The test aren't perfect, but they're over all pretty good indicators of technical competence. The C# and .NET tests are particularly good. It's a fairly decent pre-interview filter. I have found that the scores for our developers generally do reflect relative technical strengths.

It does cost a bit though - about fifty bucks per test if the interviewee hasn't already taken the test previously.
Phil Parker
Saturday, December 22, 2007 6:36:43 AM (Central Standard Time, UTC-06:00)
i'm officially on vacation and i'm *finally* getting around to reading blogs.... and yeah i took the test (without cheating) and only got 76%.

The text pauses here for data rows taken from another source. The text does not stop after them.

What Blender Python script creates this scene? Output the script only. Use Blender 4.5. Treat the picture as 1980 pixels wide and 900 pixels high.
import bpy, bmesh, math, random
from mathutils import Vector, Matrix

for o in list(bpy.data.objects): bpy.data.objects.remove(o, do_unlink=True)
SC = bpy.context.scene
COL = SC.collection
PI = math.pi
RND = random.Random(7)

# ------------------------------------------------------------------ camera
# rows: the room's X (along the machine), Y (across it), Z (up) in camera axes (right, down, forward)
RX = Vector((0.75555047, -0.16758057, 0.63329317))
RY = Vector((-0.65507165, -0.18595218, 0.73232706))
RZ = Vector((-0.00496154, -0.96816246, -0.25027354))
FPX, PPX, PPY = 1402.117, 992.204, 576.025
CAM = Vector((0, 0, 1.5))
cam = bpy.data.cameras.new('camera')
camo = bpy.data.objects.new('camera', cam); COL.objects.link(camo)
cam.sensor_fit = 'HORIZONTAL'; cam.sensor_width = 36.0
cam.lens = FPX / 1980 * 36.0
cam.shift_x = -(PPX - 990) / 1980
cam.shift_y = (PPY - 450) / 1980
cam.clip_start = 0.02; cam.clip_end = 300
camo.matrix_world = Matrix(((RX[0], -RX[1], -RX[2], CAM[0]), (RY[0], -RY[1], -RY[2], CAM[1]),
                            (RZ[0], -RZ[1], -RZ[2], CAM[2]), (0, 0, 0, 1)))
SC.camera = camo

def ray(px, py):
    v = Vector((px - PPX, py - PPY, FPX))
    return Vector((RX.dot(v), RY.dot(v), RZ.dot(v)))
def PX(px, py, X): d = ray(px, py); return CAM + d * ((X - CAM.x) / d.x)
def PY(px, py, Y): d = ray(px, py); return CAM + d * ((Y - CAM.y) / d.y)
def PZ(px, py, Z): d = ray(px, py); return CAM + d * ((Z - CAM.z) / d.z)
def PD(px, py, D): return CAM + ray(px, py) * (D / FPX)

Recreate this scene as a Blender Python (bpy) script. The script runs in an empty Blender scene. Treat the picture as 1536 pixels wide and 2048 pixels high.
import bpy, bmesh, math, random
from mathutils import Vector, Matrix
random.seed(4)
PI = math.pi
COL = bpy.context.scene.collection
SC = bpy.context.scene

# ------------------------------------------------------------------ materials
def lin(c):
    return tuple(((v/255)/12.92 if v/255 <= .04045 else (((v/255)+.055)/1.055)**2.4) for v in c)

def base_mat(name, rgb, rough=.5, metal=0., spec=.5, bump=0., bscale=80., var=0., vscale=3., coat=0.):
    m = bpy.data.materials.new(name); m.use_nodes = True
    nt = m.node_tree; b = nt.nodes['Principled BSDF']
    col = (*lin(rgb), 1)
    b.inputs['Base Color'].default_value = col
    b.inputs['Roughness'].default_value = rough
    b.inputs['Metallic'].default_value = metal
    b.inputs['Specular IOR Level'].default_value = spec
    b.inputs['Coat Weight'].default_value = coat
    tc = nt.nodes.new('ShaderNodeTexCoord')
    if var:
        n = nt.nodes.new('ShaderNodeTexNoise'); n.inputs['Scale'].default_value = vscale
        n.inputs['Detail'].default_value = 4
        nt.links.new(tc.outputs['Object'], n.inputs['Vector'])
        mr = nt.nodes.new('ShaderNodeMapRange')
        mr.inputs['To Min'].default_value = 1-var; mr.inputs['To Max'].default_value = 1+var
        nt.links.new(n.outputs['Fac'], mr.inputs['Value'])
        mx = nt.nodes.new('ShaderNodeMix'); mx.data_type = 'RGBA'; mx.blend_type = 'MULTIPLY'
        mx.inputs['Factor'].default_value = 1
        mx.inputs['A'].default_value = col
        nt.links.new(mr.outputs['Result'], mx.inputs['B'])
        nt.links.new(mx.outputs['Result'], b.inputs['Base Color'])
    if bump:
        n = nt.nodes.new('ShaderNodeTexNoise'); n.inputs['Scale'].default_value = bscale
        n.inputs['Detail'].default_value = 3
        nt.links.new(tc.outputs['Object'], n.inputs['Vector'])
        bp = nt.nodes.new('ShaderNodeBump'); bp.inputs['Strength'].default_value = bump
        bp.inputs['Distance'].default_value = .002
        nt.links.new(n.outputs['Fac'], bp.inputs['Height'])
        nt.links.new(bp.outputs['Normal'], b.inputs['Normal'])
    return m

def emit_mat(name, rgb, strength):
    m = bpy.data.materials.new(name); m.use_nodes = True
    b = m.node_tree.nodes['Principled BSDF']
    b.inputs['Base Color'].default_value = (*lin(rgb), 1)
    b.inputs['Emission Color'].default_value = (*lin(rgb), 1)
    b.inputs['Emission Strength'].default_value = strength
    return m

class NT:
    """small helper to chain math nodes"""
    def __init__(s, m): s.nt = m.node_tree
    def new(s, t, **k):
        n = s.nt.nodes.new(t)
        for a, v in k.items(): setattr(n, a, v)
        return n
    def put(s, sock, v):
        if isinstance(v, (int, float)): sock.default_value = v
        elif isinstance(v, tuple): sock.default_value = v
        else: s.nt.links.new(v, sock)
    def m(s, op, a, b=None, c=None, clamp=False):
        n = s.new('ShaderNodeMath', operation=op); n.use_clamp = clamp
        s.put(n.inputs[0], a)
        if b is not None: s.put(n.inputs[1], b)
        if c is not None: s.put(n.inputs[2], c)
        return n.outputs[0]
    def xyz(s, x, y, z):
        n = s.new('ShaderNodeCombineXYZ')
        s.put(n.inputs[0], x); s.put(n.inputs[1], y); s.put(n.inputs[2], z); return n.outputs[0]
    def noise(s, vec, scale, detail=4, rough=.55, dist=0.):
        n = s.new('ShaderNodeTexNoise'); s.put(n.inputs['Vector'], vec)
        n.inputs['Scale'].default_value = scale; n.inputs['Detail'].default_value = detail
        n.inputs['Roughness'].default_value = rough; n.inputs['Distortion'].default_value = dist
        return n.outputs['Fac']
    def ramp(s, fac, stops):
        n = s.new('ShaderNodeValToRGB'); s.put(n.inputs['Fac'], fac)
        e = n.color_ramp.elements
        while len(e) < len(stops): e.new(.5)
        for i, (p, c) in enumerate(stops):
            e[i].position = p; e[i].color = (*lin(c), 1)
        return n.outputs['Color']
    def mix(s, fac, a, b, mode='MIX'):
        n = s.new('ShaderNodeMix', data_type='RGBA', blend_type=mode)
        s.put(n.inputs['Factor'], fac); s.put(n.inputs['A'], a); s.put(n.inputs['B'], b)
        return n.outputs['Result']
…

compared to this, the interviews i give are downright evil. frankly, i don't care how much (or little) c# a developer knows; i want to know whether they can think a problem through, and provide some insight (something i learned from interviewing at microsoft). i usually start off by framing a series of questions based on a challenge at work, such as how a candidate would develop a mobile website. this leads into questions about the difference between handlers and modules, the asp.net page life cycle, and the difference between asp.net and other frameworks (such as struts or RoR). i then start drilling on objects and their methods, the purpose of equals, and why gethashcode should be overridden. that leads to hashtables, and asymptotic performance of hashtables to other data structures such as linked lists and trees. i'll then ask about the different types of patterns, and when they should be used.

you'd be amazed how many developers don't know this stuff. to me, not knowing doesn't lead to disqualification; it's when a candidate tries to shift the topic, or prevaricate. then they get my thumbs down.

ultimately, i'm impressed when someone really knows their fundamentals, and can give me a run for my money. if someone's read knuth's art of computer programming, knows some coding, and isn't a jerk, they're hired. (if you're this person, drop me a resume!)